The demurrers were overruled, with leave to present the questions on final hearing, and the Pullman Company then answered the cross-bill. Among other things, it set up that the agreement in question was void,
and that, being null and void between the parties hereto because of such character of the agreement, it cannot be made the lawful foundation of any action or application for any relief whatever between the parties thereto. And this respondent submits that the rule which precludes the granting of relief by any court of either equity or law, upon a contract void for contravention of public policy, forbade this circuit court to allow such affirmative relief upon this cross-bill which asserts no claim of right not founded directly upon the express undertakings of this contract of lease, held void by this Court itself and by the supreme court for the reasons aforesaid.
The Pullman Company therefore denied that it owed any duty to the cross-complainant which was enforceable at law or equity to return to the Central Company the property assigned under the lease, or to account for any profits derived under and by reason of any property delivered to it under the agreement.

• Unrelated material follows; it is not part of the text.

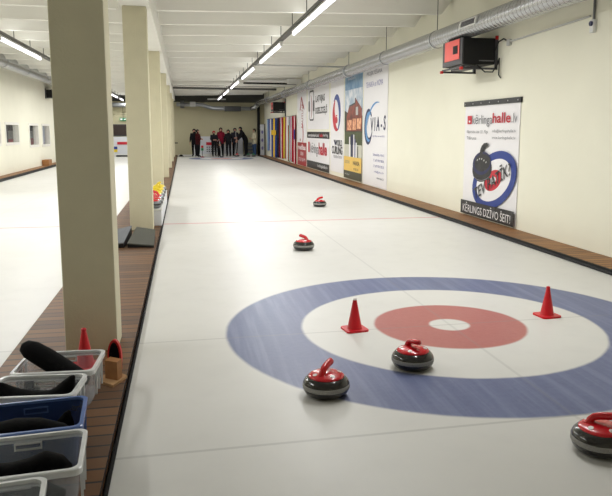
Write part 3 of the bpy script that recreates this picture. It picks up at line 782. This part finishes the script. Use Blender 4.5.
# ------------------------------------------------------------------ plastic bins
def bin_(cx, cy, w, d, h, rz, label, body, rim, group='plastic storage bins on the walkway'):
    z0 = PT
    t = thing('storage_bin', label, 'storage bin', (cx, cy, z0), group)
    c, q = math.cos(rz), math.sin(rz)
    def W(u, v, z): return (cx+u*c-v*q, cy+u*q+v*c, z0+z)
    def loop(k, ww, dd, z, r=.035, n=4):
        pts = []
        for sx, sy, s0 in ((1, 1, 0), (-1, 1, PI/2), (-1, -1, PI), (1, -1, 1.5*PI)):
            pts += [W((ww/2-r)*sx+r*math.cos(s0+j*PI/2/n), (dd/2-r)*sy+r*math.sin(s0+j*PI/2/n), z) for j in range(n+1)]
        return pts
    bm = B(); secs = [(w-.07, d-.07, .003), (w-.06, d-.06, .012), (w-.015, d-.015, h-.012)]
    ins = [(w-.022, d-.022, h-.012), (w-.067, d-.067, .016)]
    rings = [[bm.verts.new(p_) for p_ in loop(0, a, b, z)] for a, b, z in secs+ins]
    m_ = len(rings[0])
    for A, Bq in zip(rings, rings[1:]):
        for j in range(m_): bm.faces.new((A[j], A[(j+1) % m_], Bq[(j+1) % m_], Bq[j]))
    bm.faces.new(rings[0][::-1]); bm.faces.new(rings[-1])
    bmesh.ops.recalc_face_normals(bm, faces=bm.faces)
    obj('tub', bm, M[body], t)
    bm = B()
    rr = [[bm.verts.new(p_) for p_ in loop(0, a, b, z)] for a, b, z in ((w-.018, d-.018, h-.03), (w+.012, d+.012, h-.028), (w+.014, d+.014, h-.004), (w+.006, d+.006, h), (w-.022, d-.022, h), (w-.026, d-.026, h-.012))]
    for A, Bq in zip(rr, rr[1:]):
        for j in range(m_): bm.faces.new((A[j], A[(j+1) % m_], Bq[(j+1) % m_], Bq[j]))
    bmesh.ops.recalc_face_normals(bm, faces=bm.faces)
    obj('rim', bm, M[rim], t)
    for sy in (1, -1):   # grip slots in the long sides
        bm = B(); yv = sy*(d/2-.014); tt = .005
        for (u0, u1, a, b) in ((-.055, .055, h-.036, h-.03), (-.055, .055, h-.062, h-.056), (-.055, -.049, h-.056, h-.036), (.049, .055, h-.056, h-.036)):
            hexa(bm, [W(u0, yv-tt, a), W(u1, yv-tt, a), W(u1, yv+tt, a), W(u0, yv+tt, a)], [W(u0, yv-tt, b), W(u1, yv-tt, b), W(u1, yv+tt, b), W(u0, yv+tt, b)])
        obj('grip_slot', bm, M[rim], t)
    for sx in (1, -1):
        bm = B()
        for k in range(3):
            uu = sx*(w/2-.005); vv = -.08+k*.08
            hexa(bm, [W(uu-.006, vv-.004, .05), W(uu+.004, vv-.004, .05), W(uu+.004, vv+.004, .05), W(uu-.006, vv+.004, .05)],
                 [W(uu-.006, vv-.004, h-.03), W(uu+.008, vv-.004, h-.03), W(uu+.008, vv+.004, h-.03), W(uu-.006, vv+.004, h-.03)])
        obj('side_rib', bm, M[rim], t)
    return t
BH = .225
bin_(-.72, 3.905, .43, .36, BH, math.radians(-4), 'clear plastic bin farthest back, holding a big black pad that sticks out', 'clear', 'clearrim')
bin_(-.77, 3.53, .43, .30, BH+.005, math.radians(-6), 'clear plastic bin just behind the blue bin, holding curved black shoe', 'clear', 'clearrim')
bin_(-.715, 3.13, .46, .36, BH+.01, math.radians(4), 'blue plastic bin with black brush heads inside', 'bluebin', 'bluerim')
bin_(-.67, 2.74, .47, .365, BH+.01, math.radians(4), 'clear plastic bin just in front of the blue bin, full of black gear', 'clear', 'clearrim')
bin_(-.745, 2.335, .45, .36, BH+.01, math.radians(6), 'clear plastic bin at the bottom left corner of the photo', 'clear', 'clearrim')

def loft(name, pts, rs, label, cat, flat=.5, m='blackfab', group=None, n=14):
    o = obj(name, tube(B(), pts, rs, n, flat=flat), M[m], smooth=True, origin=pts[0])
    return tag(o, label, cat, group)
GS = 'black gear in the storage bins'
# long pad sticking out of the far bin
loft('kneeling_pad', [(-.56, 3.80, .19), (-.60, 3.81, .205), (-.70, 3.86, .255), (-.80, 3.91, .31), (-.875, 3.94, .35), (-.91, 3.955, .37), (-.925, 3.96, .378)],
     [.03, .062, .072, .072, .068, .048, .014], 'long rounded black pad leaning out of the farthest clear bin', 'pad', .75)
loft('rubber_overshoe', [(-.855, 3.78, .12), (-.85, 3.78, .18), (-.86, 3.785, .225), (-.88, 3.79, .25), (-.875, 3.79, .265)], [.045, .042, .028, .012, .006],
     'small black overshoe tip poking up in the farthest clear bin', 'overshoe', .7)
# curved overshoe in the second bin
loft('rubber_overshoe', [(-0.945, 3.50, 0.325), (-0.930, 3.50, 0.315), (-0.915, 3.50, 0.280), (-0.870, 3.49, 0.245), (-0.780, 3.48, 0.225), (-0.690, 3.48, 0.225), (-0.640, 3.48, 0.255), (-0.605, 3.485, 0.300), (-0.585, 3.485, 0.335), (-0.575, 3.485, 0.340)],
     [.008, .018, .045, .058, .058, .055, .052, .038, .016, .007], 'curved black overshoe with upturned ends in the second clear bin', 'overshoe', .9)
# gear in blue bin
loft('brush_head', [(-0.880, 3.03, 0.265), (-0.840, 3.03, 0.270), (-0.760, 3.04, 0.275), (-0.660, 3.06, 0.265), (-0.570, 3.08, 0.235), (-0.530, 3.085, 0.220)], [.03, .055, .064, .056, .04, .012],
     'long black brush pad lying across the blue bin', 'brush head', .7)
loft('brush_head', [(-0.850, 3.04, 0.160), (-0.780, 3.04, 0.180), (-0.700, 3.05, 0.180), (-0.600, 3.06, 0.160)], [.03, .045, .045, .02], 'dark brush pad lying under the long one in blue bin', 'brush head', .7)
loft('rubber_overshoe', [(-.585, 3.20, .17), (-.58, 3.205, .22), (-.57, 3.21, .255), (-.56, 3.21, .27)], [.045, .038, .018, .006], 'black overshoe tip at the right end of the blue bin', 'overshoe', .8)
# gear in the fourth bin
loft('rubber_overshoe', [(-0.820, 2.67, 0.235), (-0.770, 2.67, 0.250), (-0.690, 2.68, 0.245), (-0.620, 2.69, 0.255), (-0.570, 2.70, 0.275), (-0.520, 2.705, 0.260), (-0.480, 2.71, 0.235)], [.03, .055, .055, .055, .052, .042, .015],
     'black overshoe with ribbed sole lying in the front clear bin', 'overshoe', .8)
loft('rubber_overshoe', [(-0.770, 2.64, 0.145), (-0.690, 2.64, 0.165), (-0.570, 2.66, 0.165), (-0.500, 2.67, 0.145)], [.03, .05, .05, .02], 'black overshoe under the ribbed one in the front clear bin', 'overshoe', .8)
tag(obj('slider_disc', tube(B(), [(-.74, 2.80, .21), (-.74, 2.805, .217)], .055, 24, flat=1.0), M['tape'], origin=(-.74, 2.80, .21)), 'pale grey slider disc behind the black gear in front clear bin', 'disc')
loft('rubber_overshoe', [(-.86, 2.35, .19), (-.80, 2.35, .21), (-.72, 2.36, .20), (-.64, 2.37, .17)], [.03, .055, .055, .015], 'black overshoe in the bottom left corner bin', 'overshoe', .8)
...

Testimony was taken under these pleadings, and the case came before the circuit court for final hearing, and that court held that the cross-complainant made out a case for an accounting by the cross-defendant for the value of the property when received, together with its earnings since, less the amount paid as rent. The court therefore referred it to a master for the purpose of ascertaining the facts, with directions to report within the time named in the order of reference. Under this order, testimony was taken, and the master reported in favor of the Central Company, and, the exceptions filed having been overruled, judgment was entered in favor of the Central Company for the sum of $4,235,044, together with costs. From this judgment the Pullman Company appealed directly to this Court. It also appealed to the circuit court of appeals. The case was there argued upon a motion to dismiss the appeal, and the motion denied, and the further argument was postponed until some disposition was made of the appeal taken directly to this Court. 76 F. 401. A motion has also been made to this Court to dismiss the appeal, and thereupon an application was made to us for a writ of certiorari to the Circuit Court of Appeals for the Third Circuit, and, on account of the peculiar circumstances, it was granted, and the record has been returned to this Court by virtue of that writ.